Pero no fue esa una elección virtuosa sino claramente hedonística, porque el ejercicio pedagógico no ha sido para mí una penitencia sino un modo de sentirme feliz. Y la suerte, generosamente, ha dispuesto que lo continúe bajo una modalidad más exigente y apremiante pero igualmente gozosa: la magistratura. No es casual que maestro y magistrado se identifiquen en su raíz lingüística. Mi experiencia puede testificar el acierto dictado por la etimología. Sólo que a la reflexión lúdica del scholar se añade un elemento grave y perturbador: la responsabilidad de tomar decisiones con efectos capaces de transformar la realidad social a corto plazo.

Dicen que Sócrates se conturbó tanto cuando la pitonisa de Delfos lo señaló como el hombre más sabio de Atenas, que empezó a averiguar minuciosamente la razón de dictamen, pues a la vez que lo juzgaba desmesurado, no podía contradecirlo sin menguar la autoridad de Apolo, a la que adhería sin vacilación. Al fin, el reconocimiento de sus propias limitaciones fue la clave pata descifrar el enigma. Guardadas proporciones (¡y qué proporciones!), yo me hallo en un predicamento parecido. Pues sería presunción vana proclamarme digno del reconocimiento; pero empeñarme en demostrar mi inepcia, significaría desconocer la autoridad de una institución que venero. Y, para mayor confusión mía, se asocia mi nombre, en esta ceremonia de colación, al de un matemático insigne, un dramaturgo y un pintor – ellos sí- con merecimientos reconocidos mundialmente y por quienes profeso honda admiración.-

Con su agudeza de ensayista fulgurante, Milan Kundera ha contrapuesto a Dostoiewski y Kafka en estos luminosos términos: “Raskolnikov no puede soportar el peso de su culpabilidad y, para encontrar la paz consiente voluntariamente en ser castigado. Es la conocida situación en la que la falta busca él castigo. En Kafka se invierte la lógica. El que es castigado no conoce la causa del castigo. Lo absurdo del castigo es tan insoportable que, para encontrarla paz el acusado quiere hallar una justificación a su pena: el castigo busca la falta”
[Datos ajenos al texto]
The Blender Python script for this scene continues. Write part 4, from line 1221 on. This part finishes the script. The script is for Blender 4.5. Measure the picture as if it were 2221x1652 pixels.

Yo, como el protagonista de “El proceso”, me encuentro en una situación análoga, pero más amable: dado el premio, tengo que rastrear el mérito que lo justifique.

Esta es mi conjetura: Creo que es razonable entender que el Consejo Superior de la Universidad me ha elegido -sin duda un inmenso honor- para destacar la importancia de pensar en función de normas y de aplicar normas, en una sociedad que ha llegado a la agonía por ignorarlas.

Es la Universidad Nacional de Colombia, nuestra Universidad por antonomasia, la que, so pretexto de reconocer unos méritos personales ficticios, transmite al país este hermoso mensaje moral.